━━━━━ EXERCISE INPUTS
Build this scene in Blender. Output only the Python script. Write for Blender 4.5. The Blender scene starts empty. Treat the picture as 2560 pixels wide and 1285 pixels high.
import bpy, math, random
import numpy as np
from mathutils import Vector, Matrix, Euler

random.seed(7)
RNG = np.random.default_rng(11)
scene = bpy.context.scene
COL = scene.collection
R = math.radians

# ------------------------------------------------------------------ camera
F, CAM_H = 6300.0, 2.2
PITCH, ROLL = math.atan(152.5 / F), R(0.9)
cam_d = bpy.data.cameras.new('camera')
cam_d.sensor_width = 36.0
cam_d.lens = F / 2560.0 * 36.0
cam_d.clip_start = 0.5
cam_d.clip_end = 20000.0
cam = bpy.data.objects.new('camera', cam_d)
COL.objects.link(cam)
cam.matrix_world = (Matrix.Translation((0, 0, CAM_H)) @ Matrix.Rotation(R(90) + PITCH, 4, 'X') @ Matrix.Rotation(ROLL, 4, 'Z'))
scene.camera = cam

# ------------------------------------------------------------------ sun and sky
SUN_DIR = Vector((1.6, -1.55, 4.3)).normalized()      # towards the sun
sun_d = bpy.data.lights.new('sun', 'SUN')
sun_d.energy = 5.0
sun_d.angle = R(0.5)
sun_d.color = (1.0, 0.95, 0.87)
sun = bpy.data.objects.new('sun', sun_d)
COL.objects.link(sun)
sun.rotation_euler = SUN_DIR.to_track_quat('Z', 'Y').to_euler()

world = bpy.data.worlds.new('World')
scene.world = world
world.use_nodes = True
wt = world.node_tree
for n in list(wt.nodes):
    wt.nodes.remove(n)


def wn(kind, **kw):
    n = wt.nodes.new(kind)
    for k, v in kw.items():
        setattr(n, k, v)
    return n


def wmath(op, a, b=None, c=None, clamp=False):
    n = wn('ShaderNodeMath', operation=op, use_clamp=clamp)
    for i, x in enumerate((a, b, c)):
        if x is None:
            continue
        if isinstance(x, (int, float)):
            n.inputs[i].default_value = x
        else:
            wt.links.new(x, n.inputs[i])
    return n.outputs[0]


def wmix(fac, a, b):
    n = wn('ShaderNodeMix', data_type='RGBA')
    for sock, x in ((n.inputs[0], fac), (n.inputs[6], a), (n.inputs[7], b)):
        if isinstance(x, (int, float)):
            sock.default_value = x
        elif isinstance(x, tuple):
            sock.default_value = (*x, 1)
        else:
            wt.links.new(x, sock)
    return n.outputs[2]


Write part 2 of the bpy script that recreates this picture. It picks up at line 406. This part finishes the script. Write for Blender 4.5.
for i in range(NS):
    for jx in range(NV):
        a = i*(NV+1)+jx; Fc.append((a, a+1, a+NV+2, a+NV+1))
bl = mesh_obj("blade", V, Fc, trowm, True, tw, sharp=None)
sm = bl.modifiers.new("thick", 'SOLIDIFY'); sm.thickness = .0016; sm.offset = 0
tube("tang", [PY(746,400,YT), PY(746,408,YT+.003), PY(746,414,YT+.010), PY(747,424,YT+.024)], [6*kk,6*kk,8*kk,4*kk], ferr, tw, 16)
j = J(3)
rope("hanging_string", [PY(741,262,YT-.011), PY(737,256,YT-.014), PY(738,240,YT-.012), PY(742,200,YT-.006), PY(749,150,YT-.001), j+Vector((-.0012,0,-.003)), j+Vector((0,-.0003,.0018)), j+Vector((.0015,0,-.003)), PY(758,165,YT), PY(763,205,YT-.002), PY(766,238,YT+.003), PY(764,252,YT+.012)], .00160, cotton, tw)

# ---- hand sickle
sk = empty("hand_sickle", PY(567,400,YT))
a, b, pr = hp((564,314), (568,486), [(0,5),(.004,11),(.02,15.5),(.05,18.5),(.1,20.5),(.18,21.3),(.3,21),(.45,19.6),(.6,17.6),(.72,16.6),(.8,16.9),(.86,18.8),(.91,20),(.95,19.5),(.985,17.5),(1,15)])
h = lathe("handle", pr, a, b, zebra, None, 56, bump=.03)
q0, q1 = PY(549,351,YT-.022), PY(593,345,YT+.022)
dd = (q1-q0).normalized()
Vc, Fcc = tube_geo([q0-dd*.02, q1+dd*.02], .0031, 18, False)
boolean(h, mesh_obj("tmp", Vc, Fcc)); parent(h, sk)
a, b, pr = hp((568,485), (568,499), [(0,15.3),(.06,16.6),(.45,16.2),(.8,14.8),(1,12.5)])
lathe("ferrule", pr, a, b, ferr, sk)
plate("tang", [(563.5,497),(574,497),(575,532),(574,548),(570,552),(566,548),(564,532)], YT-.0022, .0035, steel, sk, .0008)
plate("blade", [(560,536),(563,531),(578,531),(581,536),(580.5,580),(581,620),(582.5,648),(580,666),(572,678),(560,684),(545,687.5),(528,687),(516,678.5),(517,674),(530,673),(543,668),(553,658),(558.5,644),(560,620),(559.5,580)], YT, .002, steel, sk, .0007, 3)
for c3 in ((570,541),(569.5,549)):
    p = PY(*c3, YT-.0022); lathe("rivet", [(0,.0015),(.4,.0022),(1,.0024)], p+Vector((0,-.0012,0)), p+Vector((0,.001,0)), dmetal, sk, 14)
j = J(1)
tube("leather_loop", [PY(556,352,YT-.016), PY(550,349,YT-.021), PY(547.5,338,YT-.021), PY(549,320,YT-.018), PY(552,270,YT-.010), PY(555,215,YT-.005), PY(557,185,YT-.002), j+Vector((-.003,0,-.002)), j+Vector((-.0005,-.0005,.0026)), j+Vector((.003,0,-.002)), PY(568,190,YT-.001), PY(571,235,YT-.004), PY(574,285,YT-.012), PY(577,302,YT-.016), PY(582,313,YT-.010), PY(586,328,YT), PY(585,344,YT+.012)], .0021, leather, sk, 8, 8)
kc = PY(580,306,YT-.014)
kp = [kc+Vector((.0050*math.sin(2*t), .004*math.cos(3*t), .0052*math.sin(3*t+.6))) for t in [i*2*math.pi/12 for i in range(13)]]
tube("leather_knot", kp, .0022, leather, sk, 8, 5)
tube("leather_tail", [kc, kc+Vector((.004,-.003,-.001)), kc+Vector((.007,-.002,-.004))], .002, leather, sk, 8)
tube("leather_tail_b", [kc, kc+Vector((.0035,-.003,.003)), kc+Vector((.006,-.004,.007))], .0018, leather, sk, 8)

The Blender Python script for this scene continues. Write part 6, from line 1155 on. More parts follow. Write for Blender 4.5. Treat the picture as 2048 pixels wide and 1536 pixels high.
━━━━━━━━━━
EXERCISE DESCRIPTION: Keep only the lines that hold the string "from", and copy them out.

EXPECTED OUTPUT:
from mathutils import Vector, Matrix, Euler
The Blender Python script for this scene continues. Write part 6, from line 1155 on. More parts follow. Write for Blender 4.5. Treat the picture as 2048 pixels wide and 1536 pixels high.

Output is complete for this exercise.